The Long Song, Andrea Levy

| 14 February , 2010 | Reply

Andrea Parks

I love to learn about history but have never been one to delve into a textbook willingly.  What better way to understand the world than through storytelling? The Long Song by Andrea Levy is the richest of stories about a Jamaican woman named July.

I am never sure what to expect at the beginning of a story and always hoping for something interesting.  This was interesting – I particularly enjoyed Andrea Levy\’s refreshing style.  As July explains, nearing the end of her life, she has been trying to tell her son her story but he has been too busy to listen. So her son suggests that she write it down in order to preserve it. As a result, much of the story is relayed in the casual, easy way of an oral storyteller.  July switches between Jamaican dialect to formal English often, creating a meaningful contrast between the two worlds in which she lives.
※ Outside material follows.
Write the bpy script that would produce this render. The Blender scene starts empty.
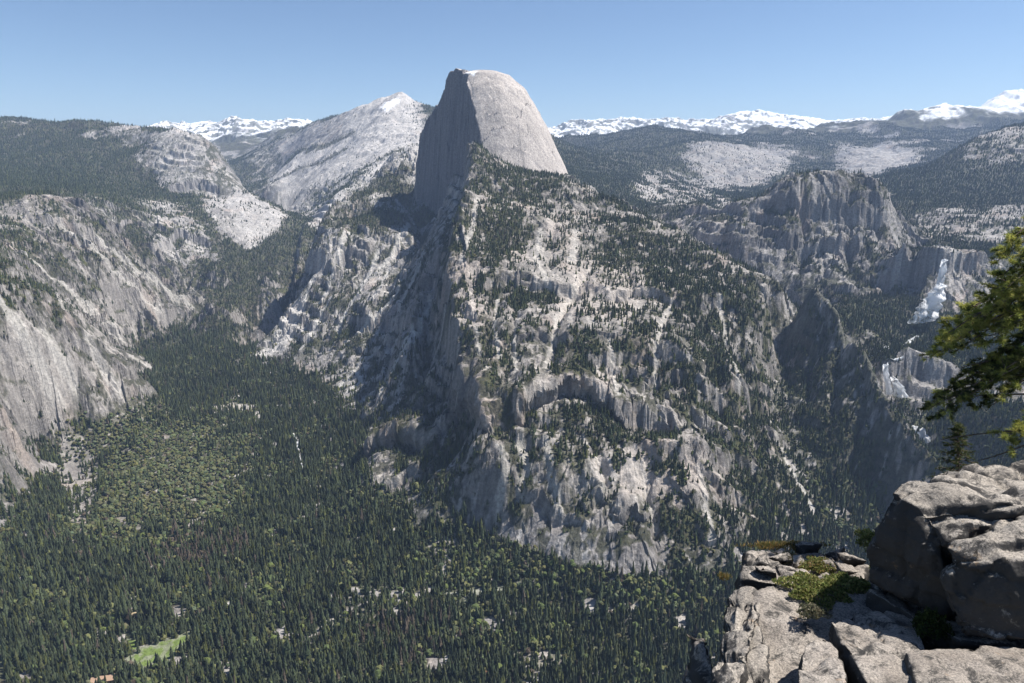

It is Jamaica in the mid-1800\’s. July is owned by a wealthy English family who run a huge sugar plantation that is maintained by slaves. Many of the events she describes take place during the period when slavery is abolished by England. And though life was perpetually difficult and awful for slaves, this transitional period created some significant upheaval and has some unimaginably horrific results that deeply affected July.  July speaks of many things – the work she did for her mistress and various masters, the events that moved her life forward, a bit about the day-to-day stuff – but most importantly what she loved and what she lost.

Old July frequently interrupts the story with her opinions with comments about the ink she is using, bits about her granddaughters, and how she is running out of paper. This weaves a second story into her narrative about her current relationship with her son, who comes into her life 30 years after the main events of her story.

The Long Song is a compelling perspective about a period of history that is told frankly and with style. While the topic itself is heavy, the story manages to be entertaining and easy. July is a remarkable character whose quiet (and sometimes not so quiet) dignity will stay with me for a long time.